David: Now about the awards. And, yes, this could get confusing. There are lots of Pen organizations. PEN Ireland, PEN England, PEN Portugal, PEN Hungary — you get the idea — and many of them have their own awards. There’s also the PEN/Faulkner Award, which is its own thing. That award spun off back in the 1980s, in protest of the American Book Awards, which some writers felt were getting too commercial. PEN/Faulkner does its own ceremony, and their winner gets announced on May 15.

David: Are we done with the confusion? Not yet! Within Pen America, there are a bunch of awards, many of which have wildly specific names. So, for instance, there’s the PEN/Hemingway Award for Debut Novel. There’s the PEN/Diamonstein-Spielvogel Award for the Art of the Essay. There’s the PEN/E.O. Wilson Literary Science Writing Award. It amuses me no end that the writer organization has incredibly confusing names for its awards.

David: At the top of the PEN America pyramid is the PEN/Jean Stein Book Award. This is the big one: $75,000 for a single work that pushes boundaries, challenges convention, and has lasting impact. Only three books are nominated this year, and they are wildly different from each other. Let’s start with:

David: ‘Dead in Long Beach, California’ by Venita Blackburn. This is a debut novel. We follow a woman who discovers her brother has died and then begins replying to his text messages as if she were him. It’s got grief, disconnection, and a very meta structure. Blackburn plays with form in some wild ways—fake social media posts, broken timelines, imagined conversations. One of the reviews said, ‘Reading this novel was like having a conversation with a brilliant hyperactive person who is a bad listener and I couldn’t follow the half of what was being said but somehow, on a level more fugue than semantic, the story cohered into a reading experience something like attending a poetry slam in a foreign language with which I have only a passing familiarity.’ Four stars.

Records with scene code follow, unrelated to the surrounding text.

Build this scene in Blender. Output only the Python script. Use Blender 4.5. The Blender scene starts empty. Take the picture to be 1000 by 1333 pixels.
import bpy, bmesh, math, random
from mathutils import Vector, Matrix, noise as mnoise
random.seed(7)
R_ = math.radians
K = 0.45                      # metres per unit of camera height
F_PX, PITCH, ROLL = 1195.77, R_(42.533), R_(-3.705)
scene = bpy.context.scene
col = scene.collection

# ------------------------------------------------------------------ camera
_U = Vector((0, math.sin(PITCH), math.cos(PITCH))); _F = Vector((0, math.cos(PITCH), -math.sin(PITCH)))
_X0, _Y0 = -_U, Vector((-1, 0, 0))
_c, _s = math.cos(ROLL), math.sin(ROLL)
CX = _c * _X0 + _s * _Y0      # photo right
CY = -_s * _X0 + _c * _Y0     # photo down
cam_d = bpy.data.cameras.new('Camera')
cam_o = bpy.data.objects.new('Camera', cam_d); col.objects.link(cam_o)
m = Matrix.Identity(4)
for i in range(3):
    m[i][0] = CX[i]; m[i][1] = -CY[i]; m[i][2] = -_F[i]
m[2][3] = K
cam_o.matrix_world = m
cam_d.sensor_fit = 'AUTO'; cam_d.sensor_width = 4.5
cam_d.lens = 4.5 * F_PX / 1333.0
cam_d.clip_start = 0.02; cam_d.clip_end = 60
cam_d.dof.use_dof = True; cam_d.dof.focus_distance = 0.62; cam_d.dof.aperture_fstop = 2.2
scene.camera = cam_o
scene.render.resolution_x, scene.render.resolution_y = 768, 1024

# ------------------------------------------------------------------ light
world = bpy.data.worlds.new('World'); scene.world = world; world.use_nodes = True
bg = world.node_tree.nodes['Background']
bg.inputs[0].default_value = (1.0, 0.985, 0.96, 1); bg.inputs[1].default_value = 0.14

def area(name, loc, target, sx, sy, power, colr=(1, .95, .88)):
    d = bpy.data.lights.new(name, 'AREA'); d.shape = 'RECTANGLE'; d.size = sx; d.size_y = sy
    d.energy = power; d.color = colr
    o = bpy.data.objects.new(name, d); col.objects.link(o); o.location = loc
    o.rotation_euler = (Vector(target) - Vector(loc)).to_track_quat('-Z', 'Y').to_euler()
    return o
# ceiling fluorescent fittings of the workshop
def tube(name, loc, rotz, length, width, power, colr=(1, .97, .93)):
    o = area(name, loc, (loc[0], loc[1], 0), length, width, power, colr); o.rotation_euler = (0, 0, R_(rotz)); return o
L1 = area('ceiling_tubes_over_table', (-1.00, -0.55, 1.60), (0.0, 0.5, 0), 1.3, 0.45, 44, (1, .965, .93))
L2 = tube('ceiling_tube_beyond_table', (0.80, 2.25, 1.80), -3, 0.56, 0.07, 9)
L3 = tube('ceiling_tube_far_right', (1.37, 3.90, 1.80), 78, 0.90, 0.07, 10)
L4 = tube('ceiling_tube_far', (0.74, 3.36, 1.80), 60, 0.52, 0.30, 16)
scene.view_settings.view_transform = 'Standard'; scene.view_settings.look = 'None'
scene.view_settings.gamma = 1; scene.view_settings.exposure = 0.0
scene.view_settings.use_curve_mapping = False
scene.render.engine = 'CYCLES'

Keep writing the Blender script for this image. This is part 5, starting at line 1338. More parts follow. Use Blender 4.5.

David: Next up is ‘With My Back to the World: Poems’ by Victoria Chang. This poetry collection is a tribute to Agnes Martin, who was an abstract artist. The poems respond directly to Martin’s paintings. Like, many of the poems have the names of Martin’s works. Chang is speaking to the art, and sometimes through the art. It’s intimate and cerebral and emotional all at the same time. It was one of NPR’s Best Books of the Year, the Guardian named it one of their best poetry books of the year, and — in a very weird plot twist — it was a Today Show pick.

David: Finally, we have ‘On Freedom’ by Timothy Snyder. If you recognize his name, it might be from ‘On Tyranny’. Snyder is a historian who writes about despots and democracy. In ‘On Freedom,’ he looks at what freedom means in modern life. The book walks a fine line between having a lot to say, but being surprisingly readable, like an after-hours conversation with your favorite brilliant professor. He weaves in REM, Frank Zappa, George Orwell, Ray Bradbury—and connects ideas from Kiev to Washington D.C. It’s very current — maybe you’re having conversations like this in your home — and it never feels like homework.

David: If none of these titles grab you, there are plenty of other PEN Award categories to explore. Debut fiction, essays, memoir, science writing, translation—the list goes on. We’ll put a link in the notes. And if you’re curious, the winners will be announced at the PEN America Literary Awards Ceremony in New York City on May 8. If you’re in the area, tickets are available. You can go rub shoulders with some brilliant writers.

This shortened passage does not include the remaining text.